MAMÁ
ÁFRICA (18): LA NOCHE DE LOS COCODRILOS
Ni
en mis peores pesadillas me encontraba yo tan cerca de un bicho como aquél. Y,
menos aún, había llegado a esa situación por haberla buscado.
Ésta
es una crónica del miedo (hablo por mí, claro). Era noche cerrada en el lago de
Guma, y en mis recuerdos falta la luna. Un cañón de luz barría las riberas,
taladrando la oscuridad a su paso. Navegábamos en una barca a motor, embutidos
en chalecos salvavidas, sentados sobre bancos, en cubierta, amantados contra el
frío y con los ojos muy abiertos.
Un guía nativo manejaba simultáneamente,
desde la popa, el timón y el foco. Nos había tocado un estajanovista, que
estiraba la hora de su contrato y no parecía darse por conforme si no nos salía
al encuentro un cocodrilo más, o si, aun sucediendo un nuevo avistamiento, estaba el
animal muy allá. Tal era su afán por que lo viéramos bien que, para que ninguna
de sus particularidades se nos escapase, no se contentaba con aproximar la
barca a la ribera, ni siquiera aunque llegara a rozarla, sino que,
literalmente, empotraba la proa entre los papiros que crecían a su amparo. A
veces le costaba, luego, dando marcha atrás, desincrustarla y retroceder hacia
el centro de la corriente. El saurio localizado hacía, generalmente, mutis por
el foro, pero no era muy tranquilizador suponer que quizás su desaparición no
implicase mucho alejamiento.
Como en un complemento para goce de amantes
de emociones fuertes, a ratos se paraba el motor, o lo apagaban. Pensé las
primeras veces que se trataba de evitar un calentamiento excesivo del engranaje,
o que tal vez estuviese algo averiado. No sé si me tranquilizó averiguar que
las algas u otras plantas acuáticas se enredaban en las hélices y era
imprescindible detenerse para que el barquero las limpiara. Siempre me
inquietaba, en todo caso, cómo reanudaba la marcha. No solía arrancar a la
primera, renqueaba, como con tos de mecanismo acatarrado, sembrando la duda de
si volvería a funcionar o no.
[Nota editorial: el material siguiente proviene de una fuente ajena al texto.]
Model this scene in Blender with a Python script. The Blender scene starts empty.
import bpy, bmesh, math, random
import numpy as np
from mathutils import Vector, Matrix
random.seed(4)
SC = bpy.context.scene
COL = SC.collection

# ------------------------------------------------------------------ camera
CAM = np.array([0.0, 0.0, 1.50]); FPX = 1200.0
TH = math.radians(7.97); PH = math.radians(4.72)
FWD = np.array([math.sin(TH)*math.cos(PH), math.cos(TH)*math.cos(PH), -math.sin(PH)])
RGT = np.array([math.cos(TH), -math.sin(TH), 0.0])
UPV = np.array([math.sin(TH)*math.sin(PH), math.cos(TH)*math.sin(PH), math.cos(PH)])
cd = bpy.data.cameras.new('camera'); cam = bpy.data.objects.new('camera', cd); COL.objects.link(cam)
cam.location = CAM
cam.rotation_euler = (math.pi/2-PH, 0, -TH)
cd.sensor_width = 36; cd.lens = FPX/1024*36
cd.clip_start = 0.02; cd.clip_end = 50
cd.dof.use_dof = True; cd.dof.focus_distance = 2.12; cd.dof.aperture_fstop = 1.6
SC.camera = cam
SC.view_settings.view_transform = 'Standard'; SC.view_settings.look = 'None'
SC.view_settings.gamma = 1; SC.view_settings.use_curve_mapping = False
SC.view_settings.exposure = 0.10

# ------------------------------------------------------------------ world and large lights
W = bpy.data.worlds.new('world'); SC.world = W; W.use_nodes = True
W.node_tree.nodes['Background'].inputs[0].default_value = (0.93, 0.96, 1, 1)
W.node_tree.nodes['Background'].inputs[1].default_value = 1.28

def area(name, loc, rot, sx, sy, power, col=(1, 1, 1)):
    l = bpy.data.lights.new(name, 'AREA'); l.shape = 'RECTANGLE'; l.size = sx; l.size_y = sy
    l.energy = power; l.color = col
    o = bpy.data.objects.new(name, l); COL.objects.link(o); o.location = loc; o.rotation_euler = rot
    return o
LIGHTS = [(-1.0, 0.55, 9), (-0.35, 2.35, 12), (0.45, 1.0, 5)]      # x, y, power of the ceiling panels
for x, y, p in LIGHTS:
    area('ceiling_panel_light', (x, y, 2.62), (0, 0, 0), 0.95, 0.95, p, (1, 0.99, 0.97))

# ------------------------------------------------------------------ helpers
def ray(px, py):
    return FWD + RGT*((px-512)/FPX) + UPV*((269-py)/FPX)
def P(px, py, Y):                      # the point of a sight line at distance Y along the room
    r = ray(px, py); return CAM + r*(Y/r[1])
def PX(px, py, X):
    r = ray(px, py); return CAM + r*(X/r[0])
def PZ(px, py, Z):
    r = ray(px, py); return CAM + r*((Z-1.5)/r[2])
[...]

Quedarnos una noche en medio de un espacio
infestado de cocodrilos, y también de hipopótamos, era un panorama que no me
seducía especialmente.
Un coro de voces, que en un primer momento no
sabemos de dónde vienen ni qué las motiva, irrumpe en el silencio con
siniestros alaridos. Y ni aun cuando se nos aclare que son aves, ibis que
protestan el haz de luz que sobrevuela su dormidero, consigo sustraerme a la tétrica
desazón que siento.
Sin embargo, me aguarda, todavía, la
fascinación del mal. En una orilla, apareció un saurio tan grande que resultaba
difícil diferenciarlo de su entorno verde. Parecía, dormido y quieto, una
monstruosa estatua en jade de sí mismo. El guía encalló, solícito, la lancha al
pie del ribazo donde descansaba, y así quedamos por debajo de él, y yo pensé que
a su merced. Pero debía de estar bien comido y su digestión ser pesada y
profundo su sueño, porque no movió un músculo, ni abrió un ojo. Y dejó que lo
admiráramos, confieso que por más tiempo del que yo quisiera.